In the 2014 quota allocation crisis, the NCS made a show of propagating foreign investors as villains. One such company, Olam, continued to show evidence of a waiver it received from the Ministry of Agriculture because of its investment in the local industry. Olam, which has been in the forefront of local rice milling and production, showed a letter offering a 10-percent duty and 20-percent levy waiver allocation to the company as regards its investment in local rice production and milling in Nigeria. Olam is easily the largest sole existing investor in the sub-sector over the last two years, with an investment of over $120 million. And media reports say the company has never faulted in past payment of its tariffs.
Going back to claims that some NCS officers may be responsible for smuggling or connected to smugglers, the former minister of agriculture, Akinwunmi Adesina, at the two-day hearing on The New Rice Duty Regime which was organised by the House of Representatives Committee on Customs and Excise to put an end to the crisis, had expressed that over 1.9 million metric tonnes of rice was smuggled into the country last year. It is difficult to believe that this could have been possible without the influence or support of Customs. The minister expressed that the NCS was acting like an accomplice when he said, “Is rice being smuggled by ghosts?
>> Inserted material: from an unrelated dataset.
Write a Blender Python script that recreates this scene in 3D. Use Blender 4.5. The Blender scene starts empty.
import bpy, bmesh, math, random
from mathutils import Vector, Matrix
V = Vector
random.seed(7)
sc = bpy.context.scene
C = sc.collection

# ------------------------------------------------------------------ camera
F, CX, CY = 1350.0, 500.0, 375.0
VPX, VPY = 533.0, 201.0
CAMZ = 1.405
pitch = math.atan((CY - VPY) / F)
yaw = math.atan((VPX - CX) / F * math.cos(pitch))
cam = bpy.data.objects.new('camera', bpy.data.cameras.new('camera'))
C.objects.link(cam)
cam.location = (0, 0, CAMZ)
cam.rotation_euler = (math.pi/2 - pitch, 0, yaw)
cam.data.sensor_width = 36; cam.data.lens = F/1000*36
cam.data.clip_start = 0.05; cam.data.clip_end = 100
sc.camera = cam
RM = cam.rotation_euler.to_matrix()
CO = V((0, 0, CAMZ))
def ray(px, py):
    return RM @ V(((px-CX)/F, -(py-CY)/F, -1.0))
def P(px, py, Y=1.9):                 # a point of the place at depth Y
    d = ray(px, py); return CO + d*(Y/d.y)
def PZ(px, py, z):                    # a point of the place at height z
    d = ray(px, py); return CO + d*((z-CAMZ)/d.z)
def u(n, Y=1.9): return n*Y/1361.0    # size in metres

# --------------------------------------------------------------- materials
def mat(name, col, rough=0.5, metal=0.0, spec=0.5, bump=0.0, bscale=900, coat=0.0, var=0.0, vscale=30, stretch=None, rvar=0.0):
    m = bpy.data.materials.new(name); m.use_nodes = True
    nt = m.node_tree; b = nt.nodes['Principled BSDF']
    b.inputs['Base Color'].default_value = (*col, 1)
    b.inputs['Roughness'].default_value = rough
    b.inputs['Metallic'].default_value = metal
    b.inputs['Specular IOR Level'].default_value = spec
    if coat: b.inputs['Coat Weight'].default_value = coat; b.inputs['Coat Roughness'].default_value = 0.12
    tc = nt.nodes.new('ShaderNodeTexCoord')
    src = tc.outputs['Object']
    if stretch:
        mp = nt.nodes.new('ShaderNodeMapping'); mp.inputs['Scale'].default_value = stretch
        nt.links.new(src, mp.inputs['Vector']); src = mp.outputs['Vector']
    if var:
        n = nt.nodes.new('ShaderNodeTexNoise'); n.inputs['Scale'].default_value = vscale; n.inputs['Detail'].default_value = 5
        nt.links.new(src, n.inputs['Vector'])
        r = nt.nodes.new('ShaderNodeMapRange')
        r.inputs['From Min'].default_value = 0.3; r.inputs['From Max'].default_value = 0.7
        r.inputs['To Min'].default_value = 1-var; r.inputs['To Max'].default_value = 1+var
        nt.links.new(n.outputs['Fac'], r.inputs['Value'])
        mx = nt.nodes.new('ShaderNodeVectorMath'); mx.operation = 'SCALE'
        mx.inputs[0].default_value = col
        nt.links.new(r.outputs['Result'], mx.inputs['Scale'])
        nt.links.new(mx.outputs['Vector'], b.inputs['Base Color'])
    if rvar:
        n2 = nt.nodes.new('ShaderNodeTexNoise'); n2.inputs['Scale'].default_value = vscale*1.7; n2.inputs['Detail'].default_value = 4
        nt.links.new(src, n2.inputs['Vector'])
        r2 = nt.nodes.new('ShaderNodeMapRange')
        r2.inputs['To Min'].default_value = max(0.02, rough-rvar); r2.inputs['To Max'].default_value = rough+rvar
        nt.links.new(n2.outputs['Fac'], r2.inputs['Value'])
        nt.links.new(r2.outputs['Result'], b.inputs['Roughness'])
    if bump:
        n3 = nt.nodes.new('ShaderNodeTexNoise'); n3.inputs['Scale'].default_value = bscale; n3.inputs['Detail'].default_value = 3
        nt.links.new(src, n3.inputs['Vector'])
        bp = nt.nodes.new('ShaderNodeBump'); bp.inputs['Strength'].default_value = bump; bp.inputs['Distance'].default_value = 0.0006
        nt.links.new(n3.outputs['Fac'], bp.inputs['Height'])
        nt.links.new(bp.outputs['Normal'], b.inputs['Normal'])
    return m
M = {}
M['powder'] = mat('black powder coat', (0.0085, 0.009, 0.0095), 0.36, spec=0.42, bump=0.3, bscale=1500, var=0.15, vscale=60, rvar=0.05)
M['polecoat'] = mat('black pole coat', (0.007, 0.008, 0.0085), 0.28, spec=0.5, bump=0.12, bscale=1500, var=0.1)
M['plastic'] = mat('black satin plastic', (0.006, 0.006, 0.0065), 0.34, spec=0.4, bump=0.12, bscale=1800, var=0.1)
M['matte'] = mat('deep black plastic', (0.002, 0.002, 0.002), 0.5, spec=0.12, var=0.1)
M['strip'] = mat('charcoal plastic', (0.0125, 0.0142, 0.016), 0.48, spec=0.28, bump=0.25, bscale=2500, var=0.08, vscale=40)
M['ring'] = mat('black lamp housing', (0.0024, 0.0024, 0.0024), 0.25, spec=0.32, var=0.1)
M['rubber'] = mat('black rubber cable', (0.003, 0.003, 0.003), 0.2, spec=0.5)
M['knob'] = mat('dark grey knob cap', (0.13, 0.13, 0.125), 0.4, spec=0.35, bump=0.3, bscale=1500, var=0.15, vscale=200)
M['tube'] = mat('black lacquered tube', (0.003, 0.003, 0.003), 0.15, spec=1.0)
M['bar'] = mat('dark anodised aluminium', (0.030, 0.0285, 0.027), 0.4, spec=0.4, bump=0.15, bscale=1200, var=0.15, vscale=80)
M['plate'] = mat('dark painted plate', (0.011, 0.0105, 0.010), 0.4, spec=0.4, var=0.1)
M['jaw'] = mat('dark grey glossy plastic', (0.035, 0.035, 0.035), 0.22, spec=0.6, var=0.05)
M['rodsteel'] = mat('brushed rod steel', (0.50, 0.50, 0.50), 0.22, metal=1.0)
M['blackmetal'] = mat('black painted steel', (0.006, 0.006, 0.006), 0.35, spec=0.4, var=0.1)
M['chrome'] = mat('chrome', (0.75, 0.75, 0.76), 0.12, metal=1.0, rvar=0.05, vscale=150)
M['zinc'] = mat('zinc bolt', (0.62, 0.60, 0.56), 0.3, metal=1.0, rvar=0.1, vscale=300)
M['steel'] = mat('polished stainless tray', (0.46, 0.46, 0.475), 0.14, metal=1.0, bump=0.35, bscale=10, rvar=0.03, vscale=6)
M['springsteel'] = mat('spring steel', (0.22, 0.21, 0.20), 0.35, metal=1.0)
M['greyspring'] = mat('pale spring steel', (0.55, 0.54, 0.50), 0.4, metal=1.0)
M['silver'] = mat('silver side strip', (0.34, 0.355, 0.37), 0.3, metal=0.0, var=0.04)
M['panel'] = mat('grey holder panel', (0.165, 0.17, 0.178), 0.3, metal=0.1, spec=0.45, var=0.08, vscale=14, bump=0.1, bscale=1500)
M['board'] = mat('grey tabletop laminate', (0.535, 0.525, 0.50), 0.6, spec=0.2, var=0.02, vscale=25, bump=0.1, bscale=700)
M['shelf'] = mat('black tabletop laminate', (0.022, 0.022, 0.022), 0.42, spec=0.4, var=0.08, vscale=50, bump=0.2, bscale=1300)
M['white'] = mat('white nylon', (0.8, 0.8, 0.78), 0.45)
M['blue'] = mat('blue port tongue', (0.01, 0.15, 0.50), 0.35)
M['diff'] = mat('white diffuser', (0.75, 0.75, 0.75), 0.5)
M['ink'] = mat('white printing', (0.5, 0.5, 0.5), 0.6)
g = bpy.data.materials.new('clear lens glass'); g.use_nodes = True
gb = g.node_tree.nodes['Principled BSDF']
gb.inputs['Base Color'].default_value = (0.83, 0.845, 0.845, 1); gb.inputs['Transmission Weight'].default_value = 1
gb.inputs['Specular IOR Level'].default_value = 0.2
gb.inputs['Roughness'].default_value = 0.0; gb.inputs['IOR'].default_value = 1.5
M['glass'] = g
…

Do those smuggling have the power to disappear? Do they put the rice on their heads and walk across border?” He further stressed that “the Customs must do its job. My job is not to police the border”.
The allegation was, of course, quickly rebuffed by NCS with a press release stating thus: “Despite the challenge of our porous borders, the reinvigorated anti-smuggling operations in the last one year (March 2013-February 2014) resulted in the seizure of 220,177 (two hundred and twenty thousand, one hundred and seventy-seven) bags of rice across the country. It is instructive to note that this huge seizure of rice is an aggregation of all smuggled rice. Some of these are ferried in ones and twos on motorcycles, donkeys, some concealed among bags of millets and other forms. This is in view of the fact that the extant law on rice importation prohibits its entry through the land borders. To therefore suggest that rice is being smuggled in trucks and trailers across the border in broad daylight is misleading.”
It is rather incongruous that the NCS would go at length to explain the various means rice is smuggled into the country without proffering a solution to stopping it. While it is becoming increasingly evident that the Nigeria Customs may be a retrogressive wheel sabotaging the self-sufficiency plan of the Federal Government, it is even more important that the government does not impede its own efforts to encourage foreign investments in Nigeria while dissuading the efforts of the local ones.
The 220,177 bags of rice claimed as seized by the NCS are not even up to 1 percent of the quantity of rice alleged to have been smuggled, as stated by the former minister. Therefore, the NCS owes the public a fuller explanation on the issue.